Qu'auraient dit Boileau ou Voltaire d'entendre un grand poète nous confier, avec la naïveté d'une coquetterie toute féminine, 
"qu'il était un des plus beaux enfants de son âge, avec des yeux d'un bleu noir, des traits purs et presque romains, des cheveux très souples et très fins, d'un brun doré, comme l'écorce mûre de la châtaigne, heureux de formes, heureux de coeur, heureux de caractère, etc." 
Chapelain et les Précieuses, grands faiseurs de portraits, pour être moins artistes, n'étaient guère plus affectés, et parlaient une langue plus pure.

Laissons d'autres confidences, dont l'auteur n'a pas pressenti le fâcheux effet, soit qu'il donne une couleur romanesque aux périlleux rendez-vous de ses parents sous la Terreur, et se souvienne de Roméo et de Juliette presque au pied de l'échafaud; soit qu'il explique et analyse les sentiments religieux de sa mère, 

"née pieuse comme on naît poète, et chez qui les voluptés de la prière s'étaient identifiées avec la foi."
Est-il besoin de rappeler ici l'idée que St Augustin donne du caractère et de la piété de Ste Monique?
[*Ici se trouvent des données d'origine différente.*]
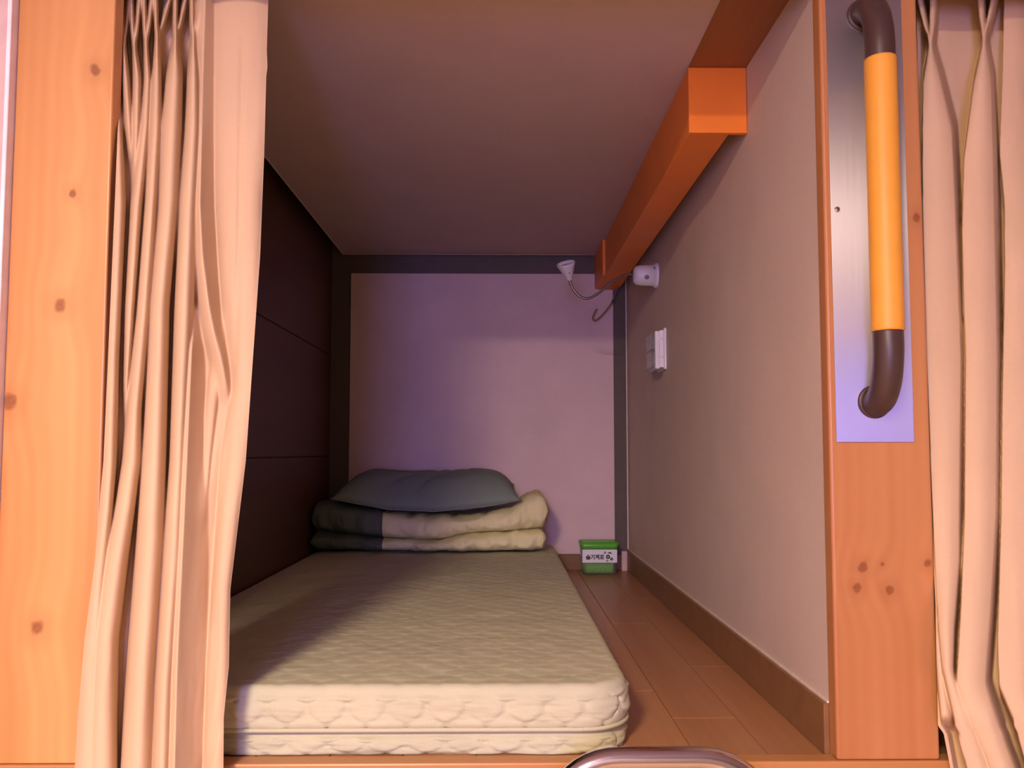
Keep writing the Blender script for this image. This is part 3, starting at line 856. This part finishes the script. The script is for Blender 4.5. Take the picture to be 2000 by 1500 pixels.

II vaut mieux renvoyer le lecteur, dans ce même livre des Confidences, à la touchante histoire de Graziella, qui fait pardonner bien des légèreté. Pour le goût et la langue,  Lamartine n'est pas plus à l'abri du reproche que Chateaubriand, et il reste, comme lui, bien loin de Rousseau, leur maître commun, qu'il traite d'ailleurs assez dédaigneusement. Le poète des Méditations s'était pourtant inspiré merveilleusement des agitations et de la mélancolie contagieuses des Confessions; et il avait créé une langue à la fois neuve et pure, pour exprimer ces sentiments devenus populaires. Le prosateur des Confidences, gâté par une admiration idolâtre et écrivant pour les journaux, n'est sévère ni pour les détails puérils, ni pour les négligences. II suffit de rappeler ce qu'il dit de son éducation, inspirée de Pythagore et de l'Émile, d'où sa mère proscrivait 
"ces immolations des animaux, ces appétits du sang, cette vue des chairs palpitantes, faites pour brutaliser et férociser les instincts du coeur." 
Ce ne sont là que des oublis du goût. Mais ce que nous avons dit des confessions et des confidences montre les inconvénients de ce genre délicat et périlleux. (A19).